Da aldeia para o mundo

Gosto de fechar os olhos em muitas alturas, de sentir o ritmo exagerado das coisas que precisam do tempo que o tempo não tem. Mas no fim, preciso de voltar. De abrir os olhos e ter tempo para sentir, escutar ou ouvir

Foto
Marco Gil

Fechei os olhos. Ouvi buzinas, um trânsito caótico, senti gritos, passos apressados, dois carros que chocaram, um taxista que falava num tom alto, mais buzinas. Fumo no ar, é da fábrica do cimento, o barulho do metro, um autocarro preso no trânsito, pessoas de rosto apressado e passos perdidos. Um relógio que não pára e tempo escasso. Outro choque, um veículo ligeiro com um pesado de mercadorias. Ouço por fim o som de um pássaro... vem do zoológico, confusão no metro, dois roubos em 10 minutos, eram carteiristas. Pressa, passos ainda mais apressados, alguma intranquilidade, duas horas numa fila de trânsito e ainda faltam 10 km para o trabalho.

Abri os olhos. Ouvi um despique entre uma cotovia e um cuco, no cimo da árvore que tinha junto a mim, são espécies raras de pássaros, mas não são raras aqui. Estão a tentar perceber qual deles tem o melhor chilrear, um rasto de avião que não traz barulho, vê-se o rasto feito pela limpidez de um céu como poucos, dá quase para perceber qual o corredor aéreo que tomou. Silêncio, outra vez mais silêncio, mas o padeiro estraga tudo com a buzina durante dois minutos que parecem duas horas. Um coelho que foge pela encosta e nos retira a inquietude.

O sino da igreja que toca ao ritmo das horas que parecem dias e ecoa com espaços de 30 minutos. Respiro... é ar puro, expiro e é vapor do frio. Olho em frente e as cores multiplicam-se com o nascer do dia. O padeiro foi-se e a cotovia também, mas chegou um melro, olha na mesma direcção que eu, sem que o horizonte nos castigue pelo "voyeurismo" daquele instante. 

Passaram duas horas, mas podia ser eterno.

Pego na mota e já não vou demorar cinco minutos a chegar a casa.
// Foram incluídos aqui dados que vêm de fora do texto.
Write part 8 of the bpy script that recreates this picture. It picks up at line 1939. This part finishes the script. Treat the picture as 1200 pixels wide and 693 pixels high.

Tenho diante de mim um formigueiro, são milhares que entram no ninho e não quero cometer um massacre. Mas nem buzino para elas se desviarem. A formiga rainha percebe e toma conta do rumo da outras. Vou dar comida à raposa que me espera diariamente no mesmo sítio que delineámos... quando o coração nos uniu há três anos. Ela já lá está, sou sempre que me atraso. Hoje atrevo-me a dar-lhe comida na boca, a minha coragem pode retirar-lhe astúcia a caçar, mas ela sabe que na ausência das presas pode contar sempre comigo.

Volto para casa, deixei migalhas de pão no alpendre azul para três alvéola-citrinas que madrugam sempre por ali nestes últimos meses do ano.

Gosto de fechar os olhos em muitas alturas, de sentir o ritmo exagerado das coisas que precisam do tempo que o tempo não tem. Do silêncio confuso e do multiculturalismo de expressões feitas de pessoas. Mas no fim, preciso de voltar. De abrir os olhos e ter tempo para sentir, escutar ou ouvir.